[Goal]
From the entries below, reproduce exactly the lines from the one with "Build this scene" through the one with "S.camera = cam", both included, without images.

[Supplied material]
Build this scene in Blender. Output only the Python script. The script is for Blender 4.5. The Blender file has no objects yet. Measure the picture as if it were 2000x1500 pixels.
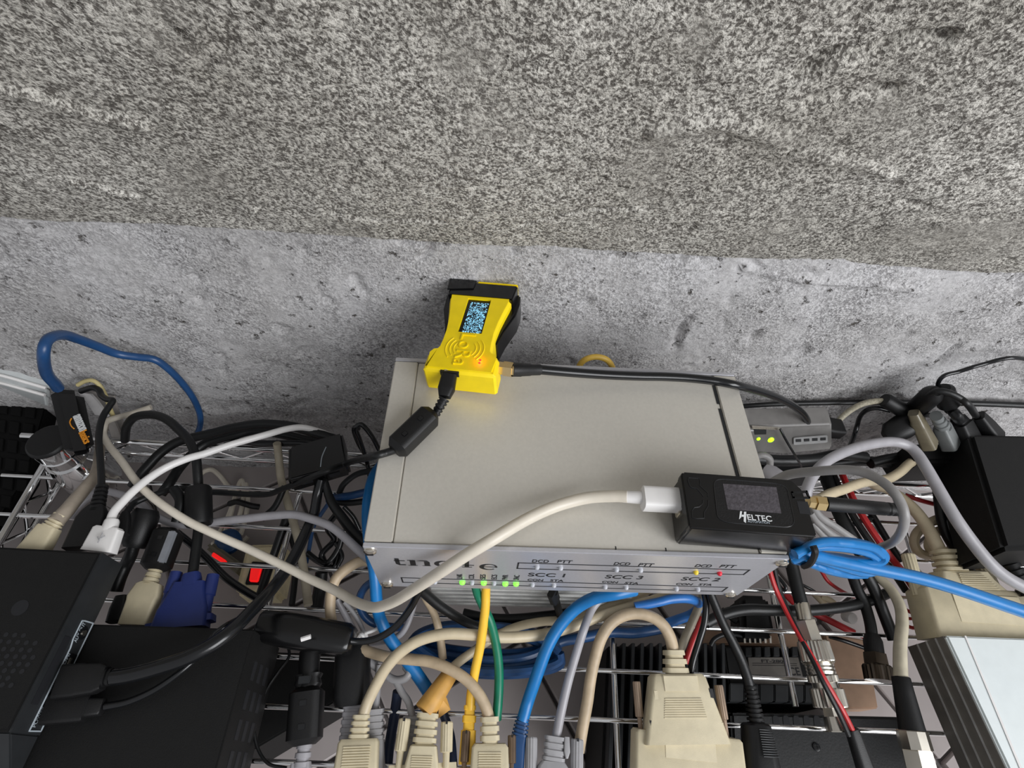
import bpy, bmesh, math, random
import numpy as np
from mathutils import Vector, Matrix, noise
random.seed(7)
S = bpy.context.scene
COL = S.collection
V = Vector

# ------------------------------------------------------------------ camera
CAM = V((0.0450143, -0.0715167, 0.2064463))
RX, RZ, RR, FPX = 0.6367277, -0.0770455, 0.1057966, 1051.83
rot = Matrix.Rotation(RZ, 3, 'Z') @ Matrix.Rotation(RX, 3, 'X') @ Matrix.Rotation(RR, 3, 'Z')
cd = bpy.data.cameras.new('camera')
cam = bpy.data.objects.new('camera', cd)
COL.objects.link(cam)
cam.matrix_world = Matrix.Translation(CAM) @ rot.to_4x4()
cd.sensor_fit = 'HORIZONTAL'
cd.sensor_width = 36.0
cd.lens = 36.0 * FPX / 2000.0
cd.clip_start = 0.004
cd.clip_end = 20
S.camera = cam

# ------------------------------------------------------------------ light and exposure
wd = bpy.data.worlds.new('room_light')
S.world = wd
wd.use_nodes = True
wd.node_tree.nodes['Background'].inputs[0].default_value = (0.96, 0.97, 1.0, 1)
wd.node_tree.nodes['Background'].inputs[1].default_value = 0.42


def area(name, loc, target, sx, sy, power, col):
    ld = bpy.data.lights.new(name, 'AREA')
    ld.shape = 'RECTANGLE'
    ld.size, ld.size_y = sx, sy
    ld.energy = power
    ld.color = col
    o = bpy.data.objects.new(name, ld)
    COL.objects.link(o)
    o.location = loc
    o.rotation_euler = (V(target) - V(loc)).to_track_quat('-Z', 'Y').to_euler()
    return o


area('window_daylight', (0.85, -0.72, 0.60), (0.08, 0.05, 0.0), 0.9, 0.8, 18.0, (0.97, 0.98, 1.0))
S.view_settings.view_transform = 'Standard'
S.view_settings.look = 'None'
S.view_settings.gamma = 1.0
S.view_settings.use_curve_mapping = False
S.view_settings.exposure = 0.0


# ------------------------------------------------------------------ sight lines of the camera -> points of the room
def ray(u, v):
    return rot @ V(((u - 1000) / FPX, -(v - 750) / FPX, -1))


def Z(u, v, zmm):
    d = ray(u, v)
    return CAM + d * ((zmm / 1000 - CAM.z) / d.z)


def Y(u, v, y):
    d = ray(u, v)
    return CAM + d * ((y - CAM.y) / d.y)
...
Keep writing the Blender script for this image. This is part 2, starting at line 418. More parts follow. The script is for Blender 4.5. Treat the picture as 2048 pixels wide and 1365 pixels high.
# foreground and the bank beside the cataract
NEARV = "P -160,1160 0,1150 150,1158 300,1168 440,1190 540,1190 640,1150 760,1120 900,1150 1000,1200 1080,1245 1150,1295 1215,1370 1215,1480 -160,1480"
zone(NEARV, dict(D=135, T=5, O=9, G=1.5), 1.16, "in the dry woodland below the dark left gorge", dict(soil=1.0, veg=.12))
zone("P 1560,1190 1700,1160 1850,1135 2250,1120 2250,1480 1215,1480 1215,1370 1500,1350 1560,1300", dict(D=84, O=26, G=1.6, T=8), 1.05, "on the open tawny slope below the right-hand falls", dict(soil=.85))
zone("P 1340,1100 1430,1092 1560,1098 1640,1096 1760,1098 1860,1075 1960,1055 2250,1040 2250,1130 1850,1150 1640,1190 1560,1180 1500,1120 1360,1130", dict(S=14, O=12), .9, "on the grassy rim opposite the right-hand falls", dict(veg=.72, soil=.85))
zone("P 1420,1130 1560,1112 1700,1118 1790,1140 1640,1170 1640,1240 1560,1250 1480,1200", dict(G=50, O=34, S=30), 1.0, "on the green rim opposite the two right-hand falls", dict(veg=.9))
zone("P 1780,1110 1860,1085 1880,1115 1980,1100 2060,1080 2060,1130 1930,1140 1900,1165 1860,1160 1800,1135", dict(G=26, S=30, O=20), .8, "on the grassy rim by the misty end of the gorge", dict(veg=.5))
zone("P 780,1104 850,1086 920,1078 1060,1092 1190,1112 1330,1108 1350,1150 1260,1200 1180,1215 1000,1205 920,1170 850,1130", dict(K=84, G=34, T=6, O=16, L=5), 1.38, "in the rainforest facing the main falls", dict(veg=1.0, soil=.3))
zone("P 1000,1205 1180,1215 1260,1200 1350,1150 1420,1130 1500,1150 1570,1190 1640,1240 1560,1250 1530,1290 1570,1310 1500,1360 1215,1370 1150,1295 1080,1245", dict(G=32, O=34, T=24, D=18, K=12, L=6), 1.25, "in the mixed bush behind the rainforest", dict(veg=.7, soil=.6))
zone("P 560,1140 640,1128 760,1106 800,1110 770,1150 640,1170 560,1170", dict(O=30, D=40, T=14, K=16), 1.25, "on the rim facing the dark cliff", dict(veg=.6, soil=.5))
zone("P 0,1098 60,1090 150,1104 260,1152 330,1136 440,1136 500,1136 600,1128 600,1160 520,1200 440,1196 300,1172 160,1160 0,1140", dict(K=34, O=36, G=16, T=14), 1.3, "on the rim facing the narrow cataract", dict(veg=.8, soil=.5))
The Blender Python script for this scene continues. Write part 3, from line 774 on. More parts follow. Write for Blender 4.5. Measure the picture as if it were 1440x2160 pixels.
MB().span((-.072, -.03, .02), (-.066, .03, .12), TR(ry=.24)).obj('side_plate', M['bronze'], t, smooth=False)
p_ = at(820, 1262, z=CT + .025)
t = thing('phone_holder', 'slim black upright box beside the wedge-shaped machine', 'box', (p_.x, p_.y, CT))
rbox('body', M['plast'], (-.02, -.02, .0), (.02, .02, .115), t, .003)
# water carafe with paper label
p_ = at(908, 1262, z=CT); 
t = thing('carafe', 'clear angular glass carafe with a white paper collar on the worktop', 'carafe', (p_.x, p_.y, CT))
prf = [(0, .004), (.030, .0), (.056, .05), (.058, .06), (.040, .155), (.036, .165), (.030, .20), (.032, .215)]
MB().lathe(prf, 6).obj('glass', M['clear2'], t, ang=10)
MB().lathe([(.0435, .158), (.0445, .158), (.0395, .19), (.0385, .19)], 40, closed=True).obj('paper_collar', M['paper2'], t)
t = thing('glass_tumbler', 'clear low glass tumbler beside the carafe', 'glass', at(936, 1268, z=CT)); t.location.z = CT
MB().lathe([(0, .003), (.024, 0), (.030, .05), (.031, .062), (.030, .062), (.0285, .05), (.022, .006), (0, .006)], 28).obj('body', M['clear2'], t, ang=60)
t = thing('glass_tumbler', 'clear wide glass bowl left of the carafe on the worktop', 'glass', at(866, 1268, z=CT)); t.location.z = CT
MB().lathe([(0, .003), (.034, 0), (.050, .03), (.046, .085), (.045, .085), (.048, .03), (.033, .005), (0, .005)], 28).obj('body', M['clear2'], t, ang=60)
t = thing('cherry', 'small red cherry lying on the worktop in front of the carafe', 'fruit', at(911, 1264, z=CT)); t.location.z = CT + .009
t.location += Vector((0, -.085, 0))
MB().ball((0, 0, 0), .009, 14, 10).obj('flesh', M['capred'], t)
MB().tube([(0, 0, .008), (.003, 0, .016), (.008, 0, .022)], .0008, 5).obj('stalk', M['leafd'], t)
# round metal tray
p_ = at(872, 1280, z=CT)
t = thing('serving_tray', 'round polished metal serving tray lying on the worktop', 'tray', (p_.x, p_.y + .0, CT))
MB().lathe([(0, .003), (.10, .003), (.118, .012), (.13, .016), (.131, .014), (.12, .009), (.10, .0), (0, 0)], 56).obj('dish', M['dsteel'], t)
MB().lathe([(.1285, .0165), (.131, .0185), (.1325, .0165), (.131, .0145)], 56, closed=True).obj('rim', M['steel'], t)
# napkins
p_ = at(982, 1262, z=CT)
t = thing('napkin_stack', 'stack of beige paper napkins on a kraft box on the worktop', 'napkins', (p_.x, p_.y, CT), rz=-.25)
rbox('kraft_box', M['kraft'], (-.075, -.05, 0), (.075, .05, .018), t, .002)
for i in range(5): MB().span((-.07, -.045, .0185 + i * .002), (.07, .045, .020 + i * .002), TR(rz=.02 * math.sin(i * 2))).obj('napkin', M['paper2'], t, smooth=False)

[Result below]
Build this scene in Blender. Output only the Python script. The script is for Blender 4.5. The Blender file has no objects yet. Measure the picture as if it were 2000x1500 pixels.
import bpy, bmesh, math, random
import numpy as np
from mathutils import Vector, Matrix, noise
random.seed(7)
S = bpy.context.scene
COL = S.collection
V = Vector

# ------------------------------------------------------------------ camera
CAM = V((0.0450143, -0.0715167, 0.2064463))
RX, RZ, RR, FPX = 0.6367277, -0.0770455, 0.1057966, 1051.83
rot = Matrix.Rotation(RZ, 3, 'Z') @ Matrix.Rotation(RX, 3, 'X') @ Matrix.Rotation(RR, 3, 'Z')
cd = bpy.data.cameras.new('camera')
cam = bpy.data.objects.new('camera', cd)
COL.objects.link(cam)
cam.matrix_world = Matrix.Translation(CAM) @ rot.to_4x4()
cd.sensor_fit = 'HORIZONTAL'
cd.sensor_width = 36.0
cd.lens = 36.0 * FPX / 2000.0
cd.clip_start = 0.004
cd.clip_end = 20
S.camera = cam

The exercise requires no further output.